James Campbell


James was born June 6, 1930 and passed away August 28, 2010. He won the titles of National and North American Indoor and North American Outdoor Championships and set two National Indoor records. As coach of the Glen Ellyn Club (1955-60) he developed five National Champions, three North American Champions and a 1960 Olympic team member. James was inducted to the National Speedskating Hall of Fame on May 14, 1983 in St. Louis, Missouri.

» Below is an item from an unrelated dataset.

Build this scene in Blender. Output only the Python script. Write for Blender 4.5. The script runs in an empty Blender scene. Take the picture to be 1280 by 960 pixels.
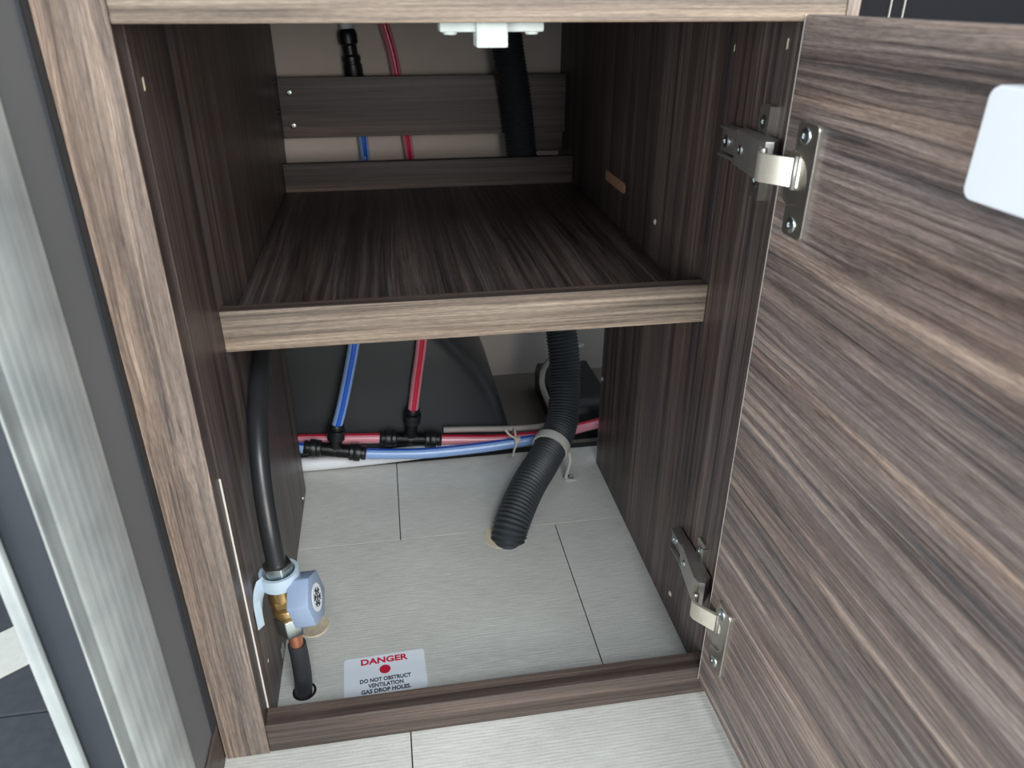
import bpy, bmesh, math, random
from mathutils import Vector, Matrix, Quaternion

random.seed(4)
scene = bpy.context.scene
COL = scene.collection
V = Vector

# ------------------------------------------------------------------ camera
cam_data = bpy.data.cameras.new('camera')
cam_data.sensor_fit = 'HORIZONTAL'
cam_data.sensor_width = 36.0
cam_data.lens = 945.06 / 1280 * 36.0
cam_data.clip_start = 0.01
cam_data.dof.use_dof = True
cam_data.dof.focus_distance = 0.74
cam_data.dof.aperture_fstop = 11.0
cam = bpy.data.objects.new('camera', cam_data)
COL.objects.link(cam)
yaw, pit, rol = -0.1643, -0.4796, -0.0021
Rm = Matrix.Rotation(yaw, 3, 'Z') @ Matrix.Rotation(pit, 3, 'X') @ Matrix.Rotation(rol, 3, 'Y')
right, fwd, up = Rm.col[0], Rm.col[1], Rm.col[2]
M4 = Matrix((right, up, -fwd)).transposed().to_4x4()
M4.translation = V((0.1361, -0.4651, 0.5906))
cam.matrix_world = M4
scene.camera = cam

# ------------------------------------------------------------------ world, lights, exposure
world = bpy.data.worlds.new('world')
scene.world = world
world.use_nodes = True
bg = world.node_tree.nodes['Background']
bg.inputs[0].default_value = (0.74, 0.88, 1.0, 1)
bg.inputs[1].default_value = 0.62

def area(name, loc, target, sx, sy, power, color):
    d = bpy.data.lights.new(name, 'AREA')
    d.shape = 'RECTANGLE'; d.size = sx; d.size_y = sy; d.energy = power; d.color = color
    o = bpy.data.objects.new(name, d); COL.objects.link(o)
    o.location = loc
    o.rotation_euler = (V(target) - V(loc)).to_track_quat('-Z', 'Y').to_euler()
    return o
# daylight through the open entry doorway on the left, and through the window behind the camera
area('doorway_daylight', (-1.25, -1.05, 0.45), (0.25, 0.0, 0.25), 1.3, 0.9, 32, (0.94, 0.97, 1.0))
area('window_daylight', (0.75, -1.8, 0.72), (0.05, 0.4, 0.45), 1.1, 0.7, 26, (1.0, 0.94, 0.88))
area('overhead_fill', (0.45, -1.30, 1.50), (0.15, 0.20, 0.2), 0.8, 0.6, 25, (0.88, 0.95, 1.0))  # unseen overhead fill, added to brighten the front floor and shelf

scene.view_settings.view_transform = 'Standard'
scene.view_settings.look = 'None'
scene.view_settings.gamma = 1.0
scene.view_settings.use_curve_mapping = False
scene.view_settings.exposure = 0.0

# ------------------------------------------------------------------ materials
def lin(c):
    c = c / 255.0
    return c / 12.92 if c <= 0.04045 else ((c + 0.055) / 1.055) ** 2.4
def rgb(r, g, b):
    return (lin(r), lin(g), lin(b), 1.0)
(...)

Obituary from the Colorado Springs Gazette Sept. 5, 2010

Hall of Fame Speed Skater and Ice Hockey Innovator
For over sixty years, Jim Campbell had a passion for all things related to ice skating. First as a competitor and later as a coach and administrator, he loved being connected to skating. Mr. Campbell, 80, died of natural causes Saturday August 28 after a brief illness. Born and raised on the North Side of Chicago, Mr. Campbell became captivated by speed skating. He trained under Olympian and Hall of Famer Eddie Schroeder and skated for the Pierce Skating Club. By the mid-1950’s, Mr. Campbell was one of the top speed skaters in the country, winning both Illinois state and national championships, including the 1953 National Indoor Championships. In 1955, he won the prestigious Chicago Silver Skates competition. He went on to win both the North American Outdoor and Indoor Championships in 1957 and 1958, respectively. He was elected into the National Speed Skating Hall of Fame in 1983. In 1982, Mr. Campbell moved to Colorado Springs, Colorado. There he became an avid mountain biker and long distance runner, racing in both the Chicago and Boston marathons. He competed in the Crested Butte to Gunnison bike race and successfully rode to the top of Pikes Peak. But he never lost his love for the ice. In 1997 he created the Campbell Hockey League. The League quickly became popular, providing adult hockey leagues for players of all skill levels. Mr. Campbell continued to teach power skating to young players, a program he pioneered in the 1970’s to improve skaters’ efficiency and skating skills. Mr. Campbell is survived by his wife, Phyllis; his sister, Peggy Powers; and his seven children, Susan, Mark, Jim, Beth, Meg, Amy and Sean. Donations can be made to The Leukemia and Lymphoma Society.